> [Description of the task]: Pull out every line below holding the word "this".

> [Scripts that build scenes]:
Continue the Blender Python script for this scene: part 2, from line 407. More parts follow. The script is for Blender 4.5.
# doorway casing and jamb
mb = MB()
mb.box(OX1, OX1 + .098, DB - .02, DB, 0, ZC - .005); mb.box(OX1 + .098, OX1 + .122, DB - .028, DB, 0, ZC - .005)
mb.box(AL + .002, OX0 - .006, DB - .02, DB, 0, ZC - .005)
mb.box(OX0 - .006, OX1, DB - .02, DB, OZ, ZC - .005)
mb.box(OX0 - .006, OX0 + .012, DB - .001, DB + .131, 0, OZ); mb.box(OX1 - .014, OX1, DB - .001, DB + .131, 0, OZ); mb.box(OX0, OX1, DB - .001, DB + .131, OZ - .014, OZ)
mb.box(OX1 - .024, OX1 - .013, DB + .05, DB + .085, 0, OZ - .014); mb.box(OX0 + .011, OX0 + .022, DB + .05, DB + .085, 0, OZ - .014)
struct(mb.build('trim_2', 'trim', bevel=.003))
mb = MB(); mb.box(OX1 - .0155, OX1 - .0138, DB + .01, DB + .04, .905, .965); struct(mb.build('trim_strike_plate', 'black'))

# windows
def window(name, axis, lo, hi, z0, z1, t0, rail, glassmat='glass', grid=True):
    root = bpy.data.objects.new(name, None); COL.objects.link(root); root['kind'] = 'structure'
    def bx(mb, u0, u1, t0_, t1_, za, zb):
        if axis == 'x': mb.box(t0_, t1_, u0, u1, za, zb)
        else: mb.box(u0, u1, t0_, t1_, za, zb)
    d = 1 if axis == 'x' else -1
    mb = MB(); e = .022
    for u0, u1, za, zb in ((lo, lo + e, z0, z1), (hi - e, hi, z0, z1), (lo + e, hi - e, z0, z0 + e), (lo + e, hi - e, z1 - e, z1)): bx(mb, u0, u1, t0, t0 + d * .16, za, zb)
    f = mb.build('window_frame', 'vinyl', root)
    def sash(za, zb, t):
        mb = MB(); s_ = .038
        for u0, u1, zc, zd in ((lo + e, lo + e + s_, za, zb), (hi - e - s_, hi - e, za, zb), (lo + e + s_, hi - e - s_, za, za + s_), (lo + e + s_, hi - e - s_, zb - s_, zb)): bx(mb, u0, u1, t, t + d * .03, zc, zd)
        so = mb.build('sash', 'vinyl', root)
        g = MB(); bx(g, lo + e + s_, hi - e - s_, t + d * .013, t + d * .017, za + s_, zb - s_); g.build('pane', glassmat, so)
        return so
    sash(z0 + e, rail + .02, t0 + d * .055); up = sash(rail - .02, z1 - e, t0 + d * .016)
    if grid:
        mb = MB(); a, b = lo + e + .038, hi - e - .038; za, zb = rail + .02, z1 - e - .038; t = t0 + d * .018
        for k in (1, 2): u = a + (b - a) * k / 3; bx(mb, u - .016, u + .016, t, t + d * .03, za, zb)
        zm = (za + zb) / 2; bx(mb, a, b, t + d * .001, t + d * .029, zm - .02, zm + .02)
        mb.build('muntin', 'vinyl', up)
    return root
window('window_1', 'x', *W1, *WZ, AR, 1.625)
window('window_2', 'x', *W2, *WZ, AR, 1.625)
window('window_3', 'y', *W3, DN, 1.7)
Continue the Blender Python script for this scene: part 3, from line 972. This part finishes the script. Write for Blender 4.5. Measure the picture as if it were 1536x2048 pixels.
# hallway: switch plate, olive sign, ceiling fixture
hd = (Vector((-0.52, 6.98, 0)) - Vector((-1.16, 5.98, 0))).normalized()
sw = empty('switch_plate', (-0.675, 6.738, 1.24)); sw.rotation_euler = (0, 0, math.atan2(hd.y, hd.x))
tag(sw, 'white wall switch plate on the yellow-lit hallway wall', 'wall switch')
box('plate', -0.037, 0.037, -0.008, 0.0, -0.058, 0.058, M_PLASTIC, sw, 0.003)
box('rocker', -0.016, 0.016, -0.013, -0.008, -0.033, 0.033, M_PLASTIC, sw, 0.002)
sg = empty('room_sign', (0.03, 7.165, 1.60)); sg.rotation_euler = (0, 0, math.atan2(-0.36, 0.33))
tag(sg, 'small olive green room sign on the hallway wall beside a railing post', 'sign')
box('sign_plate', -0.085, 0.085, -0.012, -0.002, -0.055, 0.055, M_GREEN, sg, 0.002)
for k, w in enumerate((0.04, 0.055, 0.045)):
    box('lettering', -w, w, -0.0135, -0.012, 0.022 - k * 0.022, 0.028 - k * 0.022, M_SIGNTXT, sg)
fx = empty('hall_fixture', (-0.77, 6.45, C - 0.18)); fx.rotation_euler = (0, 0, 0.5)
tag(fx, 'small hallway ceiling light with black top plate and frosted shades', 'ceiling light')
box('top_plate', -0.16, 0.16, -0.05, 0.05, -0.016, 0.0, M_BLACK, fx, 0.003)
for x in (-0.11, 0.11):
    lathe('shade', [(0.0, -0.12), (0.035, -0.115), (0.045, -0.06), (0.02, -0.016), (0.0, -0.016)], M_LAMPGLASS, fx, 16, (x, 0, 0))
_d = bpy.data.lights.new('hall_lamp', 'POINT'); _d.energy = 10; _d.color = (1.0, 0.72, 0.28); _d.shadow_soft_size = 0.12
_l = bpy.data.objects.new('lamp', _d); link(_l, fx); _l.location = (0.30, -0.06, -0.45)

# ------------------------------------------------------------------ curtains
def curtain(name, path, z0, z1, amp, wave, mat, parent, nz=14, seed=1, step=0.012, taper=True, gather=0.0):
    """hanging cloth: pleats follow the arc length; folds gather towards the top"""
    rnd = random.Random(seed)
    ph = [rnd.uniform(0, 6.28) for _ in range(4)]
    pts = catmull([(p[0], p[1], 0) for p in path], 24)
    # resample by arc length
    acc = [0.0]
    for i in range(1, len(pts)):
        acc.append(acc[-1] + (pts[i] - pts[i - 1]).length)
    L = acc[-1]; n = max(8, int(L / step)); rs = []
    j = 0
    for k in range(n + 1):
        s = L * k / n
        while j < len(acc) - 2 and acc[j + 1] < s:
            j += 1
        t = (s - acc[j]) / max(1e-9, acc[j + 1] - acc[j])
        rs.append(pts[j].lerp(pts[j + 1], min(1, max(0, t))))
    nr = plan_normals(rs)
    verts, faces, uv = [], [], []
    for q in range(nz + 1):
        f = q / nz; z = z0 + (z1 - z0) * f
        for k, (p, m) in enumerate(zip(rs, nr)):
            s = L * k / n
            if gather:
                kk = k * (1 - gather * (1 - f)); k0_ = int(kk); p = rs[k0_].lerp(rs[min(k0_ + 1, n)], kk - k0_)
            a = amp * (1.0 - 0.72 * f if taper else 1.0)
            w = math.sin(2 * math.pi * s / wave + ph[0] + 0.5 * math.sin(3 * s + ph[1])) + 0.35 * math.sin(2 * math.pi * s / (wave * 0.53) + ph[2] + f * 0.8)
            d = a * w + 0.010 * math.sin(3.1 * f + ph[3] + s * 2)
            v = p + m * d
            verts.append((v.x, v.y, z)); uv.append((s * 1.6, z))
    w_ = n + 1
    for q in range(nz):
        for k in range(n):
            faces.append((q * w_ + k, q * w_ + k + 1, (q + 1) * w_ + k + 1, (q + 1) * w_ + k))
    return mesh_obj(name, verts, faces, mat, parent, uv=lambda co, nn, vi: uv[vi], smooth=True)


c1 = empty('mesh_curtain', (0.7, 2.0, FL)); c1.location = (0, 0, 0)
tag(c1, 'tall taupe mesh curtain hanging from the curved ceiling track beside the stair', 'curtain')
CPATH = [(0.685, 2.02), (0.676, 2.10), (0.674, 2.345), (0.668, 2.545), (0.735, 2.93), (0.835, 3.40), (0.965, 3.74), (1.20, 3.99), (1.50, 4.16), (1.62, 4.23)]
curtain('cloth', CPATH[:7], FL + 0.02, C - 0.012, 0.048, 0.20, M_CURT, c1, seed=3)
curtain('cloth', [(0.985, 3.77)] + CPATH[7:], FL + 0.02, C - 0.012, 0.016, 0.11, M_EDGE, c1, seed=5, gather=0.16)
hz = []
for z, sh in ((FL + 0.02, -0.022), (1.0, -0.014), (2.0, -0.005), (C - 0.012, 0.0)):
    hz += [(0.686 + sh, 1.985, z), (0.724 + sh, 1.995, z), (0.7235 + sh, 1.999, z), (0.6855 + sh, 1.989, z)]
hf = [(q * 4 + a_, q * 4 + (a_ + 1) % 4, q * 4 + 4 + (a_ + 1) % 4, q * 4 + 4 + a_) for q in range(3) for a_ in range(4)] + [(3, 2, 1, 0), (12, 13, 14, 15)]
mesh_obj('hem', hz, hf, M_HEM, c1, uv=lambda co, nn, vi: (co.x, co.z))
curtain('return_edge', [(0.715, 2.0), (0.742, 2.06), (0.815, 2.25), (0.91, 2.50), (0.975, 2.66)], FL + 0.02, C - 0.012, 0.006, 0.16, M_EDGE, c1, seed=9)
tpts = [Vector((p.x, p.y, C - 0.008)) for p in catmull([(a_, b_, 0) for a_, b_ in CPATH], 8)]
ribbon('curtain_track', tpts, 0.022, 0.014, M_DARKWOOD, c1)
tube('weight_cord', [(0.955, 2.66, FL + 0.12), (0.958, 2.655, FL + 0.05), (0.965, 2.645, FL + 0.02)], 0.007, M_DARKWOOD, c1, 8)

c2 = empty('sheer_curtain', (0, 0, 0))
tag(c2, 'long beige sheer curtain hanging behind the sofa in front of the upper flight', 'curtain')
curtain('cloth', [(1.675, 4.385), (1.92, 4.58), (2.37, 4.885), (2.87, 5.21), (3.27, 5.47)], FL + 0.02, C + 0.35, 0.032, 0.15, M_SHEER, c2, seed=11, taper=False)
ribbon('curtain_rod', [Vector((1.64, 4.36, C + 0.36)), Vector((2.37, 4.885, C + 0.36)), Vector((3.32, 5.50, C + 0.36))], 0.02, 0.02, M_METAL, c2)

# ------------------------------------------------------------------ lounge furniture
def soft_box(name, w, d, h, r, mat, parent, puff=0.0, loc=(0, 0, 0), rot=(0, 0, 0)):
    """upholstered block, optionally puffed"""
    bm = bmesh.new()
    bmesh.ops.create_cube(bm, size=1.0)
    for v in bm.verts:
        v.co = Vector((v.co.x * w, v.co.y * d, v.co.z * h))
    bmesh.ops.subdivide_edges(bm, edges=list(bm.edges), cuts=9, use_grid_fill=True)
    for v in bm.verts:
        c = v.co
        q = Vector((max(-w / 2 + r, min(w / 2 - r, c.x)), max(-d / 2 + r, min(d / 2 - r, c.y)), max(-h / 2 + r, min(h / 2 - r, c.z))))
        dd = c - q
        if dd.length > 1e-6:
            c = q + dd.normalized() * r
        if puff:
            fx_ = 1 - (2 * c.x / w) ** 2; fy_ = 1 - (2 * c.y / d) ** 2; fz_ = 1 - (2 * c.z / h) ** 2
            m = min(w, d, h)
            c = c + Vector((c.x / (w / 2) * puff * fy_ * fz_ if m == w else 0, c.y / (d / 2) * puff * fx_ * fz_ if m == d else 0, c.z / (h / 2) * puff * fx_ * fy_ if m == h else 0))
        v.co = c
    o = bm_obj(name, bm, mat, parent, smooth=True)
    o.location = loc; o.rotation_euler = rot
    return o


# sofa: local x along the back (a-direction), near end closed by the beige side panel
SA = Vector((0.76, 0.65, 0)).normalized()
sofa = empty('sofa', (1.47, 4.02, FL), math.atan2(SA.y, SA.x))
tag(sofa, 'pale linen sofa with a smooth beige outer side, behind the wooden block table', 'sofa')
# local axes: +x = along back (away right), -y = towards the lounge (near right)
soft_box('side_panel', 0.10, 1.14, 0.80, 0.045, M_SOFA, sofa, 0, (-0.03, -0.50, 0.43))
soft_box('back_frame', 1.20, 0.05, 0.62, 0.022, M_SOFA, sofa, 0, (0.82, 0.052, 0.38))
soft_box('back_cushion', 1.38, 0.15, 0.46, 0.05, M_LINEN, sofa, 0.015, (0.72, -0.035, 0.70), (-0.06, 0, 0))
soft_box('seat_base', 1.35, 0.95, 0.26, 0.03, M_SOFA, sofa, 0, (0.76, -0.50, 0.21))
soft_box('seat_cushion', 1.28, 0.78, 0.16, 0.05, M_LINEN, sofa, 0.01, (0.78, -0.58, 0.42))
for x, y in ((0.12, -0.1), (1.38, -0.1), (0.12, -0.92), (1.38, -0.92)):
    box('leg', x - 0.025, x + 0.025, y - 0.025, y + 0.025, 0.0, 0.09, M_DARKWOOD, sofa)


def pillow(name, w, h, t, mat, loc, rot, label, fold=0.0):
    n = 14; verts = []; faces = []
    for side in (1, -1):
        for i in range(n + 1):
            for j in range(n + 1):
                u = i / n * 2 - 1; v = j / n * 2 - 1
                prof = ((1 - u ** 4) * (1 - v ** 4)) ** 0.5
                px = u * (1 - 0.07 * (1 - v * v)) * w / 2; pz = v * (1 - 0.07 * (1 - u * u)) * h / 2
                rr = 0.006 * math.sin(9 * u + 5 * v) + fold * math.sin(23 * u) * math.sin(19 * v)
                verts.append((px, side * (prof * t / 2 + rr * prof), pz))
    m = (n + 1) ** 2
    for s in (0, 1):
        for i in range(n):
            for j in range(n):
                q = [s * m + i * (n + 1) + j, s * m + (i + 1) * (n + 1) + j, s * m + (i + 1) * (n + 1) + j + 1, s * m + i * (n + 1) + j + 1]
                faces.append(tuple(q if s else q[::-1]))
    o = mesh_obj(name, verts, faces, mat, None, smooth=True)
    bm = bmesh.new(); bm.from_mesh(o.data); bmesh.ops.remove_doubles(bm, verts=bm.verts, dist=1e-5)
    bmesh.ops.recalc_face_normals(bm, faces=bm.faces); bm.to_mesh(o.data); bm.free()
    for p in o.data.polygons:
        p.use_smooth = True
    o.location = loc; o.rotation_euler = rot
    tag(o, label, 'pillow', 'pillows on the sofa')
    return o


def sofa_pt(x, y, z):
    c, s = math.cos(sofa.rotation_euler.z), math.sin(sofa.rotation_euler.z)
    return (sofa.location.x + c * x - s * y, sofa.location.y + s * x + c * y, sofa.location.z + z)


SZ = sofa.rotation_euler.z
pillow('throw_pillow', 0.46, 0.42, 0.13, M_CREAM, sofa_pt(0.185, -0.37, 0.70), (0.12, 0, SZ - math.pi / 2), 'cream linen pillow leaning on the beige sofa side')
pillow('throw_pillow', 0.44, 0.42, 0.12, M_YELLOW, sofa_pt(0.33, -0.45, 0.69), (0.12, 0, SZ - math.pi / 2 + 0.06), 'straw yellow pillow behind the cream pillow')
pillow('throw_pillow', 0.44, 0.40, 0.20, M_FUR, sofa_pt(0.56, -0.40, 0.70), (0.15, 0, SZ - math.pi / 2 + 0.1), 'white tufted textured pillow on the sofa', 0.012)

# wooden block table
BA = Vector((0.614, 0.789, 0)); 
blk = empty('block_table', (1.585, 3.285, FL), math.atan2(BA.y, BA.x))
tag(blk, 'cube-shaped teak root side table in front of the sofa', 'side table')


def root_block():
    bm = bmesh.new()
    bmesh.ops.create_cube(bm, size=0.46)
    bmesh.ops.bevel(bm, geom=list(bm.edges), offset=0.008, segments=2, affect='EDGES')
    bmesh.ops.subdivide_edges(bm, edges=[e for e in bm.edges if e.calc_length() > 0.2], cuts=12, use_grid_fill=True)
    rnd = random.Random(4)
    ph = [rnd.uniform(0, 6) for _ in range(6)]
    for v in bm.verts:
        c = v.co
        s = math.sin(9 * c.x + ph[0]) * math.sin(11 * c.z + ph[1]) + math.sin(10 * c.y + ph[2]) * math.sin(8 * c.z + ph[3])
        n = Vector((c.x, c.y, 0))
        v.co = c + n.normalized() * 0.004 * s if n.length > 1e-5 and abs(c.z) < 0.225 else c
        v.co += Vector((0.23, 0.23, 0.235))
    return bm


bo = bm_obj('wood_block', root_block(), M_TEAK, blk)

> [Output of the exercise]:
Continue the Blender Python script for this scene: part 2, from line 407. More parts follow. The script is for Blender 4.5.
Continue the Blender Python script for this scene: part 3, from line 972. This part finishes the script. Write for Blender 4.5. Measure the picture as if it were 1536x2048 pixels.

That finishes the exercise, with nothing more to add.